André Onana non è arrivato all’Inter nella miglior situazione: dopo un lungo periodo di squalifica e continue esclusioni e reintegri dalla rosa dell’Ajax, si trovava a dover sostituire un portiere come Handanovic che negli ultimi tempi aveva sempre meno reattività ma che negli ultimi 15 anni è stato tra i migliori d’Italia come rendimento e soprattutto si era guadagnato la fascia di capitano dei nerazzurri.

Fin dalle prime uscite però Onana ha fatto subito capire che può dare molto all’Inter: un gioco diverso da Handanovic, con più rapidità nel gestire il pallone e tanto più dialogo con i piedi. La prestazione di Oporto ha però cementato la sua titolarità in mezzo ai pali: con tempi di reazione davvero rapidissimi ha compiuto una serie di interventi prodigiosi, oltre a riuscire sempre ad uscire con i tempi giusti per bloccare le azioni portoghesi nei momenti di maggior pressione.

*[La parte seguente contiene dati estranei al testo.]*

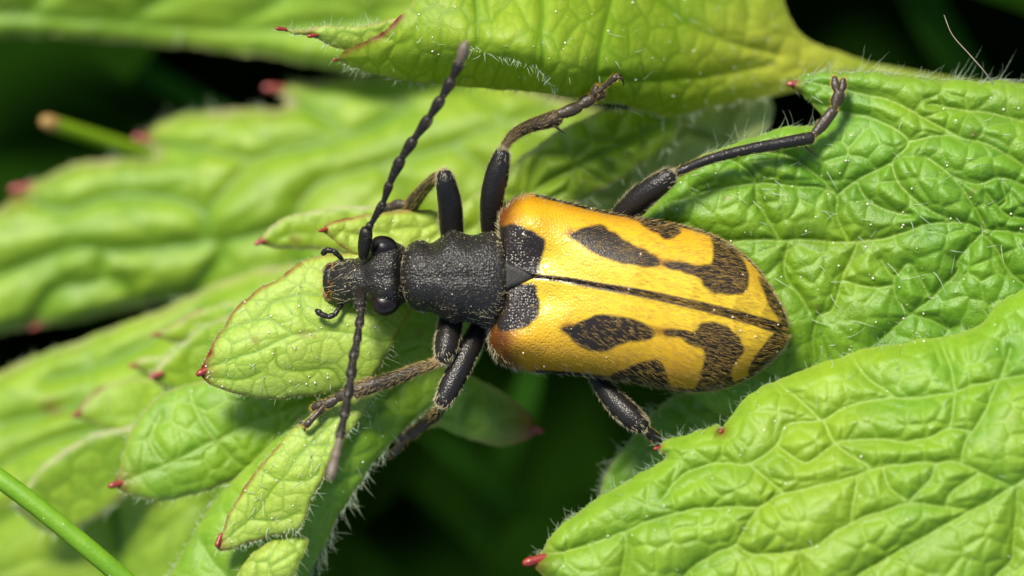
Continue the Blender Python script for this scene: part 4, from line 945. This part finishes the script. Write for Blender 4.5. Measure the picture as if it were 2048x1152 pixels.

Certo, non è sempre elegantissimo da vedere, ma riesce sempre ad arrivare sulla palla quanto basta per sventare il gol, che si tratti di bloccare il pallone, respingerlo con i pugni oppure deviarlo leggermente in maniera che sbatta sul palo. Il suo gioco istrionico all’apparenza comunica meno solidità rispetto al glaciale Handanovic, ma a conti fatti è una presenza costante nell’area e i difensori dimostrano di fidarsi di lui anche nel fraseggio sotto pressione.